### Given information
'''

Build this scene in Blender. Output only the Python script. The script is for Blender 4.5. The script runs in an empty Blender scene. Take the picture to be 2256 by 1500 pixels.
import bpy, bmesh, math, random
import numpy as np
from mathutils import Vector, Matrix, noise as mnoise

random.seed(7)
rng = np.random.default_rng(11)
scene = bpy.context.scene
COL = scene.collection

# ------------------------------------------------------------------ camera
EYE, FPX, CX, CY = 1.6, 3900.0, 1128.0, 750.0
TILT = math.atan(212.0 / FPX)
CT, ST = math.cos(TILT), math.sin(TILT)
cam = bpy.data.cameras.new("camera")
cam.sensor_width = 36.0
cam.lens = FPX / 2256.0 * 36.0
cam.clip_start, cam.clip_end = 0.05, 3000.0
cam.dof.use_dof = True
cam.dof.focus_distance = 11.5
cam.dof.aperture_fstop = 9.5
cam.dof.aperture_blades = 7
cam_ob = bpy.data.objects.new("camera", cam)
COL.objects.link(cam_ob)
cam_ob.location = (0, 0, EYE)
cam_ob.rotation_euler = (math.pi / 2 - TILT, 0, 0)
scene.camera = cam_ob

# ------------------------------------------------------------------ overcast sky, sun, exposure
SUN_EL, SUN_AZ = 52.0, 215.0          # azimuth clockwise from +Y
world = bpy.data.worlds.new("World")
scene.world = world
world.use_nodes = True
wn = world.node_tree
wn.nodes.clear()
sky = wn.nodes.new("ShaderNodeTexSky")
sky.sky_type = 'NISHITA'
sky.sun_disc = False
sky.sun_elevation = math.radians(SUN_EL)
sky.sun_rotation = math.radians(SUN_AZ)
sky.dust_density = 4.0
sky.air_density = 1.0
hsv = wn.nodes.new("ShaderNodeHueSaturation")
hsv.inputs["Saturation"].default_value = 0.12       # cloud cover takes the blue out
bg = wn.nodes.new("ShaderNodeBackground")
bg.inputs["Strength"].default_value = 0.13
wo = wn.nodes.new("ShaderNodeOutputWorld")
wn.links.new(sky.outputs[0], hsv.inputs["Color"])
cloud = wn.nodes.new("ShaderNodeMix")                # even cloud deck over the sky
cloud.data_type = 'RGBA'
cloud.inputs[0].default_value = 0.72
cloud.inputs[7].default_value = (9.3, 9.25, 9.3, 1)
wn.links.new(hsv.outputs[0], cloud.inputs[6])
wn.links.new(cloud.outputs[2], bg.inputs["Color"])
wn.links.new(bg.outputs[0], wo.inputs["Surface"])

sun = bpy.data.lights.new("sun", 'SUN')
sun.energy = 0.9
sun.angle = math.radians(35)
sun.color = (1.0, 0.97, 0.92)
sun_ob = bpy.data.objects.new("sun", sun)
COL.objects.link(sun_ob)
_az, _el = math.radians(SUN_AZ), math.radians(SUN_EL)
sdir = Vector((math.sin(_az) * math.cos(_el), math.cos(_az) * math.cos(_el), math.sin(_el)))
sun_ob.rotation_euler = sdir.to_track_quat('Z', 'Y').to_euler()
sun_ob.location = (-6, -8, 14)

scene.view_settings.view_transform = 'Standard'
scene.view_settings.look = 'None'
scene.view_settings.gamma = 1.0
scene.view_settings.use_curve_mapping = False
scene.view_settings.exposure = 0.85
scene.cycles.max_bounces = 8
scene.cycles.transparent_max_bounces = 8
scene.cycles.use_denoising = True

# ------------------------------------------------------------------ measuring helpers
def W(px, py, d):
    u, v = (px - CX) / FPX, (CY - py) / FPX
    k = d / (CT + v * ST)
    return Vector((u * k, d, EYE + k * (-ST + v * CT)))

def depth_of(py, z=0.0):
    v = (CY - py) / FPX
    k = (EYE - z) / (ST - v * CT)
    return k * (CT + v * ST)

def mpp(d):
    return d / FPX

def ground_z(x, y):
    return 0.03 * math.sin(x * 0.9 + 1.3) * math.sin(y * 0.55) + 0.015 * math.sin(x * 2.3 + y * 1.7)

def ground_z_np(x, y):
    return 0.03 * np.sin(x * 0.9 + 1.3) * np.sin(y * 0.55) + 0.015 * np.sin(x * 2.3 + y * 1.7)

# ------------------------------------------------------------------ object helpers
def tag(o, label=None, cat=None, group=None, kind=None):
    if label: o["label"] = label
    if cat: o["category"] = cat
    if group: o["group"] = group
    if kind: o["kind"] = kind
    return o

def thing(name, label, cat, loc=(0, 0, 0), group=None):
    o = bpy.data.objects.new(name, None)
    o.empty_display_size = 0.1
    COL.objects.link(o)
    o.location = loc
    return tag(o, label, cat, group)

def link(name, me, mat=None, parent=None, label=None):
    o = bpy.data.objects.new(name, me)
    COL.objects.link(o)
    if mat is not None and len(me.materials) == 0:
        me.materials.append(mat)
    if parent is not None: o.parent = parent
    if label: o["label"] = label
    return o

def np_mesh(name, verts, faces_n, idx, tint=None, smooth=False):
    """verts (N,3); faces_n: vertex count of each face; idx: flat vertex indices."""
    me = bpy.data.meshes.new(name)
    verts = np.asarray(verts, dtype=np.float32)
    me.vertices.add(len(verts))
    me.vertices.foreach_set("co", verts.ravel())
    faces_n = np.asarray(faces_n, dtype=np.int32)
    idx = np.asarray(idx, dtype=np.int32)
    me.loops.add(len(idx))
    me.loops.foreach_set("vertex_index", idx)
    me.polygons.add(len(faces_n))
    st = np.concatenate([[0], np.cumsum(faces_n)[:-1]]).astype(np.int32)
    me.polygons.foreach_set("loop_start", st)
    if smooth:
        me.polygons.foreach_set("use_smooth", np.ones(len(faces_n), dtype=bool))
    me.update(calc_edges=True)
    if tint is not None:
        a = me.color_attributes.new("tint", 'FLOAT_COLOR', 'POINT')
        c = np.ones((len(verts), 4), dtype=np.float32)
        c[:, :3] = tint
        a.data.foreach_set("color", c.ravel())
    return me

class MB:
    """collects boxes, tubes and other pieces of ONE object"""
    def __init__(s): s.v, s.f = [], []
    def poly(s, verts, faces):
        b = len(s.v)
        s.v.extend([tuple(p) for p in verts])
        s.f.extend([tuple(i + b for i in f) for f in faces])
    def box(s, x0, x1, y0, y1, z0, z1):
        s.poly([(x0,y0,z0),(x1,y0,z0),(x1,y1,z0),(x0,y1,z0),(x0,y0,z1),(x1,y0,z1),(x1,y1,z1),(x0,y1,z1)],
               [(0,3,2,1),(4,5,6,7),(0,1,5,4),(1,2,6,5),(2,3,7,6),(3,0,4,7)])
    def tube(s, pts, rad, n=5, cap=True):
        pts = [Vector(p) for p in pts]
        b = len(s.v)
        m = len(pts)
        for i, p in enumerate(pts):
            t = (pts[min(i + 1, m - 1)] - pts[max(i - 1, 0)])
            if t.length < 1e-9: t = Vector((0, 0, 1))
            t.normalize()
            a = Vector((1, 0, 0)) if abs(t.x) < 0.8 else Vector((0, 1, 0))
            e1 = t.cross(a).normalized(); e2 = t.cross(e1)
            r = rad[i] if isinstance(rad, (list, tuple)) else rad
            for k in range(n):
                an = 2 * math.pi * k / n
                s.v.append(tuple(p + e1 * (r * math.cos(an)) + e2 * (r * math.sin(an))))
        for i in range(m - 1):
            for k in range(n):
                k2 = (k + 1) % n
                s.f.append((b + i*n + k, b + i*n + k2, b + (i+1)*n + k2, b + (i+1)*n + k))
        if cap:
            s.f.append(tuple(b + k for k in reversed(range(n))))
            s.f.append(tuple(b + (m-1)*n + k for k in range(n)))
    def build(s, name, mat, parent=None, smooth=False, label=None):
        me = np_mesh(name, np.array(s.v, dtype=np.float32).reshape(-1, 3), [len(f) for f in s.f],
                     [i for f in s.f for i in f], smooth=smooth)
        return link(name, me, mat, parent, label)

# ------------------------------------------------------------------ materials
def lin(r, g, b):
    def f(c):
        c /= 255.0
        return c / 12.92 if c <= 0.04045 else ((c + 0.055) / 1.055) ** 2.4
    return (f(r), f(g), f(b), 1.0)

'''

Please transcribe, exactly and with nothing added, the lines from the first line of the material above through the line that contains "scene.camera = cam_ob".

### Final result
Build this scene in Blender. Output only the Python script. The script is for Blender 4.5. The script runs in an empty Blender scene. Take the picture to be 2256 by 1500 pixels.
import bpy, bmesh, math, random
import numpy as np
from mathutils import Vector, Matrix, noise as mnoise

random.seed(7)
rng = np.random.default_rng(11)
scene = bpy.context.scene
COL = scene.collection

# ------------------------------------------------------------------ camera
EYE, FPX, CX, CY = 1.6, 3900.0, 1128.0, 750.0
TILT = math.atan(212.0 / FPX)
CT, ST = math.cos(TILT), math.sin(TILT)
cam = bpy.data.cameras.new("camera")
cam.sensor_width = 36.0
cam.lens = FPX / 2256.0 * 36.0
cam.clip_start, cam.clip_end = 0.05, 3000.0
cam.dof.use_dof = True
cam.dof.focus_distance = 11.5
cam.dof.aperture_fstop = 9.5
cam.dof.aperture_blades = 7
cam_ob = bpy.data.objects.new("camera", cam)
COL.objects.link(cam_ob)
cam_ob.location = (0, 0, EYE)
cam_ob.rotation_euler = (math.pi / 2 - TILT, 0, 0)
scene.camera = cam_ob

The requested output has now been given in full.